- **Exercise goal**:
Repeat exactly the lines from the start of the material below up to and including the "struct(MB().box(XALC - .012, XALC, 8.3, YB" line.

- **Data block**:
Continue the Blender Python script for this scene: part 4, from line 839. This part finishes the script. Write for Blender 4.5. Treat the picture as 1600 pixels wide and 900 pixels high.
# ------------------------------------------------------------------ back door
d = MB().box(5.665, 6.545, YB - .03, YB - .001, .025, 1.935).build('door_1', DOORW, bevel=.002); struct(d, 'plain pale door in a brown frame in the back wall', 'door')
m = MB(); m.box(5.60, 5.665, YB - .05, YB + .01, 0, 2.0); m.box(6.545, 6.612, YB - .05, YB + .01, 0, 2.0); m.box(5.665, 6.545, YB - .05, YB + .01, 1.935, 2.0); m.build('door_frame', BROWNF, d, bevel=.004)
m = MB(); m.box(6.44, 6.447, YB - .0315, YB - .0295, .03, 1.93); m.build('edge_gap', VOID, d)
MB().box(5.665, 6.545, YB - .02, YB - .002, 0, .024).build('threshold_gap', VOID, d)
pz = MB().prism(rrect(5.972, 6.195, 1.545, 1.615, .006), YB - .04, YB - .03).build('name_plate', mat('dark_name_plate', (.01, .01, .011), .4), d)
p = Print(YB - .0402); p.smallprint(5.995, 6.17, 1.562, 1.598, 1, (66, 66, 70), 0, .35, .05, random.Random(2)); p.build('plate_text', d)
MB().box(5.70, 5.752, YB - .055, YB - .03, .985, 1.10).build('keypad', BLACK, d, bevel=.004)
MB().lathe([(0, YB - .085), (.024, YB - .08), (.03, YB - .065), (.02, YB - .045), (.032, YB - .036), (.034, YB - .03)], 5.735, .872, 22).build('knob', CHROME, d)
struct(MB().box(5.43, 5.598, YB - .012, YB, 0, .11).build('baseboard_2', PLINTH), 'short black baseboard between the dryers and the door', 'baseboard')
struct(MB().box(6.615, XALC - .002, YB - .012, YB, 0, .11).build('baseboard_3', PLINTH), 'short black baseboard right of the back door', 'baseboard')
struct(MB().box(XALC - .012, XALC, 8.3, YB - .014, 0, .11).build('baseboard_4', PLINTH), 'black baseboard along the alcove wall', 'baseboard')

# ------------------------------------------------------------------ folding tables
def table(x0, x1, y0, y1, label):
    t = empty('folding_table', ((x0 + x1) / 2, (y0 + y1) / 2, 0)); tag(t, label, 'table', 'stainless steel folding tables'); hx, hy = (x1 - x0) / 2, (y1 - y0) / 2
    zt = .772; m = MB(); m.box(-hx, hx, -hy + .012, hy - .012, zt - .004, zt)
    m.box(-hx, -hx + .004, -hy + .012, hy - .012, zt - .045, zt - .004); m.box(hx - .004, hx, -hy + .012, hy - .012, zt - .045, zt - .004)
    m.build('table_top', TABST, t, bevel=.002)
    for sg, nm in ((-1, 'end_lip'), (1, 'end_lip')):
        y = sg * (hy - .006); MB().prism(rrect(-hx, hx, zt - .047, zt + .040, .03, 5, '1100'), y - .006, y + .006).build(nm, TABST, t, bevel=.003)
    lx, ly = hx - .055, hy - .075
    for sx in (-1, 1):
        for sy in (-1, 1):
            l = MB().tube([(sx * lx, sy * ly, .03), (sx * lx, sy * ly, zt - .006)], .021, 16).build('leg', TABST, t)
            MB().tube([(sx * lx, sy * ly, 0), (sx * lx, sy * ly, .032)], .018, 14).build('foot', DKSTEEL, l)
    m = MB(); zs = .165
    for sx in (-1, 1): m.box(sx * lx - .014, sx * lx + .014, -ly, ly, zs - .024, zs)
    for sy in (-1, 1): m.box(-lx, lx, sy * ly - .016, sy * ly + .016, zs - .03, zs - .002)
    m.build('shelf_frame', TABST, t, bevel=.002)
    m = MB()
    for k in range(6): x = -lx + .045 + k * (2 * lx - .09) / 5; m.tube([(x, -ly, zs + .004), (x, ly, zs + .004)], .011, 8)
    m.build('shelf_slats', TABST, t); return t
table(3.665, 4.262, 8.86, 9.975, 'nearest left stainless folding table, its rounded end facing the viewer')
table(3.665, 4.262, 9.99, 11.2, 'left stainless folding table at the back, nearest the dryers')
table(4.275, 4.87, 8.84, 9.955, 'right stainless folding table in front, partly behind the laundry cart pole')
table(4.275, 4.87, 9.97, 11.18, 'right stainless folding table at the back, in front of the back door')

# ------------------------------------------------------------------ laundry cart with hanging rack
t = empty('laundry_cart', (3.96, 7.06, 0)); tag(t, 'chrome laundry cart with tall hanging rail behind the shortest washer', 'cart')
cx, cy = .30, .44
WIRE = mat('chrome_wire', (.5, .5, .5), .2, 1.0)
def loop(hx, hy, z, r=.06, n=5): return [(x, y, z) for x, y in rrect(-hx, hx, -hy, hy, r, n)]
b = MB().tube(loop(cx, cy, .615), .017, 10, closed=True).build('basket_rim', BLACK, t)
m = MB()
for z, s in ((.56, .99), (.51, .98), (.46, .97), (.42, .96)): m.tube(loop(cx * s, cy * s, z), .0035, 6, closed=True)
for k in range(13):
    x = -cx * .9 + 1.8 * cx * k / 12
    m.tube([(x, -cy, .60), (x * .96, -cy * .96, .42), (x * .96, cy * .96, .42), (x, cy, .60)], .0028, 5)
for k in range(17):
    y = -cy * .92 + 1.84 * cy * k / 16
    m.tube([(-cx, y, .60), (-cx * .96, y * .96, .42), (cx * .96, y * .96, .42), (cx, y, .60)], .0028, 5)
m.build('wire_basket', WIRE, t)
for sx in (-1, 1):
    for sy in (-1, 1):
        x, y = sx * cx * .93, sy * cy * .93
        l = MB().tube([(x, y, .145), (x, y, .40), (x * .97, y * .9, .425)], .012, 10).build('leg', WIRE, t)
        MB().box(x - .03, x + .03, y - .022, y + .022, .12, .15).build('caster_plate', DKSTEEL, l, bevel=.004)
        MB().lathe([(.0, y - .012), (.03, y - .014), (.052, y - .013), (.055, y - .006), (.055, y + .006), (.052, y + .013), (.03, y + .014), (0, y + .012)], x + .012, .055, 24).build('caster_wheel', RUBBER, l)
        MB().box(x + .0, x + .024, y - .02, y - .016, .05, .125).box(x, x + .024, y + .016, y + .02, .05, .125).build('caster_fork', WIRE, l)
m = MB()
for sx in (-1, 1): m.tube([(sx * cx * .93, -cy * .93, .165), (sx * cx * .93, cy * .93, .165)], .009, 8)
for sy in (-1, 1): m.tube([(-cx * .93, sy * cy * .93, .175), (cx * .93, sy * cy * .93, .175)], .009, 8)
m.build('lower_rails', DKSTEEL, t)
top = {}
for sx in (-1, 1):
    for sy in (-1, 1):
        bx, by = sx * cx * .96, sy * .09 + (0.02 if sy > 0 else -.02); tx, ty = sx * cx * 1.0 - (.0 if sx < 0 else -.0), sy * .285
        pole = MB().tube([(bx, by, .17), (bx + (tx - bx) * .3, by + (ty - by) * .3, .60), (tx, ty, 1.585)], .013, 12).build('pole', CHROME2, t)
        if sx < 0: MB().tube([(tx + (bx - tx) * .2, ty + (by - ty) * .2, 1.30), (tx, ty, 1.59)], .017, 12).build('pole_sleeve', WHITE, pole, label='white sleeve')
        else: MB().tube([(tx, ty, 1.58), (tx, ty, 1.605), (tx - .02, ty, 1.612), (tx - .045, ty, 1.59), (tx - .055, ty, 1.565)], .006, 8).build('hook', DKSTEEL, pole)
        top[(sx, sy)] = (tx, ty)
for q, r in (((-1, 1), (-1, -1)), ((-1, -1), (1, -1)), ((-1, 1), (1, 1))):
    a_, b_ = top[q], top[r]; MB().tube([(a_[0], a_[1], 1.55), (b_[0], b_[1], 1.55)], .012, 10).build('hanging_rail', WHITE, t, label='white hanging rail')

- **Response to this task**:
Continue the Blender Python script for this scene: part 4, from line 839. This part finishes the script. Write for Blender 4.5. Treat the picture as 1600 pixels wide and 900 pixels high.
# ------------------------------------------------------------------ back door
d = MB().box(5.665, 6.545, YB - .03, YB - .001, .025, 1.935).build('door_1', DOORW, bevel=.002); struct(d, 'plain pale door in a brown frame in the back wall', 'door')
m = MB(); m.box(5.60, 5.665, YB - .05, YB + .01, 0, 2.0); m.box(6.545, 6.612, YB - .05, YB + .01, 0, 2.0); m.box(5.665, 6.545, YB - .05, YB + .01, 1.935, 2.0); m.build('door_frame', BROWNF, d, bevel=.004)
m = MB(); m.box(6.44, 6.447, YB - .0315, YB - .0295, .03, 1.93); m.build('edge_gap', VOID, d)
MB().box(5.665, 6.545, YB - .02, YB - .002, 0, .024).build('threshold_gap', VOID, d)
pz = MB().prism(rrect(5.972, 6.195, 1.545, 1.615, .006), YB - .04, YB - .03).build('name_plate', mat('dark_name_plate', (.01, .01, .011), .4), d)
p = Print(YB - .0402); p.smallprint(5.995, 6.17, 1.562, 1.598, 1, (66, 66, 70), 0, .35, .05, random.Random(2)); p.build('plate_text', d)
MB().box(5.70, 5.752, YB - .055, YB - .03, .985, 1.10).build('keypad', BLACK, d, bevel=.004)
MB().lathe([(0, YB - .085), (.024, YB - .08), (.03, YB - .065), (.02, YB - .045), (.032, YB - .036), (.034, YB - .03)], 5.735, .872, 22).build('knob', CHROME, d)
struct(MB().box(5.43, 5.598, YB - .012, YB, 0, .11).build('baseboard_2', PLINTH), 'short black baseboard between the dryers and the door', 'baseboard')
struct(MB().box(6.615, XALC - .002, YB - .012, YB, 0, .11).build('baseboard_3', PLINTH), 'short black baseboard right of the back door', 'baseboard')
struct(MB().box(XALC - .012, XALC, 8.3, YB - .014, 0, .11).build('baseboard_4', PLINTH), 'black baseboard along the alcove wall', 'baseboard')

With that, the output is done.